Administration Proposal a ‘Canard’

Whalen also spoke against the Obama Administration’s proposal for financial market regulatory reform.

“Americans have historically stood against efforts to reduce transparency and make markets less efficient – but that is exactly how this Committee should view proposals from the Obama Administration and Treasury to ‘reform’ the OTC derivatives markets,” Whalen testified.

The risk analyst called the Administration’s proposal “a canard” because it does not reform the market but instead preserves it essentially as it is.

The Administration’s OTC derivatives market proposal is “an attempt by the White House and the Treasury Department to leave in place the de facto monopoly over the OTC markets by the largest dealer banks, led by [JP Morgan Chase, Goldman Sachs] and other institutions,” Whalen wrote.

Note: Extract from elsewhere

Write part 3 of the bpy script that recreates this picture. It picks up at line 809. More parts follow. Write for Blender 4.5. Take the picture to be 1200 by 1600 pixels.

“For example,” he continued, “the centralized clearing model proposed by the Treasury has some notable attributes, but still leaves the OTC markets under the complete control of the dealer banks, with little public disclosure of prices, no transparency, and no accountability to other dealers and market participants.”

“The proposal,” he added, “to require centralized clearing does not address the issues of pricing, basis risk and transparency.”